The top half sand is represented by the Portuguese sailors taking African friends to Portugal to learn their language so that these African crew members could serve as translators at ports along the West African coast.
However, the sinister (evil) purpose of these 15th century cruises, representing the hourglass stricture, was to trade with interior Africans for slaves. The result of African translators, using a mixture of their language with Portuguese, gave rise to Black Portuguese.
Because Black Portuguese spread westward between Japan and the New World, it became the first world-wide lingua franca (i.e. pidgin trade language). It was well established by the early 16th century and has remained strong on the African side of the Atlantic.
As interest in the slave trade grew, the Dutch forced out the Portuguese from their bases on both sides of the Atlantic in the 1630s and 1640s. Despite the development of Black Dutch, Black Portuguese continued as the main language for the mixed crews on board Dutch slaving vessels to the Caribbean.
After a short time of Dutch control, slaving by the French (established in 1630) and the English rose into domination. Particularly among Senegals Wolof (Yolof, Jolof), Black French developed and expanded East into the Indian Ocean area and West into the Caribbean.
Meanwhile, among West African Gold Coast Africans, Black English developed around 1557 and disseminated widely among slaves from the north of the River Gambia (Wolof and Mandingo, including Bambara) in West Africa, the Upper Guinea Coast (Akan,), Sierra Leone, and on over to the Bight of Biafra (Nigerian Bay).
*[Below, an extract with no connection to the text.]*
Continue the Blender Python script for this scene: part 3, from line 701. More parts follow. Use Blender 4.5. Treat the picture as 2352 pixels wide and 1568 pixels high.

Even up to the end of the 18th century, African crew members, using Black English on British vessels, were mainly from the Kra (Kru) tribe of Liberia. There was extensive African language loaning into the West African Black English.
Examples of borrowings are that of the Bantu language from the Congo and Angola; and later from the Mende of Sierra Leone (whose Black English is termed Krio). Still, Black Portuguese remained the model for Black Dutch, Black French, and Black English.
Slaves sent to the Americas tripled in the 17th century.
The relatively homogenous Black English in West Africa was taken into the Americas by the Wolof, Mandingo, Akan, Ewe (Ghana, Togo), Fon (Dahoney or Benin), Yoruba (a large linguistic group of coastal West Africans speaking a Sudanic language), Hausa (a widespread group of northern Nigerians and Sudanese), and Congo slaves.
Once in the Americas, Black English and Black French branched widely into regional dialects. Black USA English lost all but a few African-derived borrowings -- probably because of its great dilution by USA White speech and culture.
South Carolinas Sea Island Gullah speakers are an exception. Nevertheless, many African-patterned terms in music and dance have been retained in the complex USA Black English. The Wolof and Mandingo of Louisiana were prominent in developing jazz music and a jazz vocabulary.
Verbally, words like shuckin, jivin, and hep cover a lot more ideas than do formal English words. USA Black English and humor continue to be filled with the double meanings typical of Africans. Such Africanized humor serves as an important weapon in their daily struggles against racism.
Since Africans and American Blacks have fewer verbal taboos regarding sex compared with Whites, they differ significantly on what represents offensive language. To this day, ghetto Blacks consider the Spoken Word on the African Style to be More Important than the Written Word.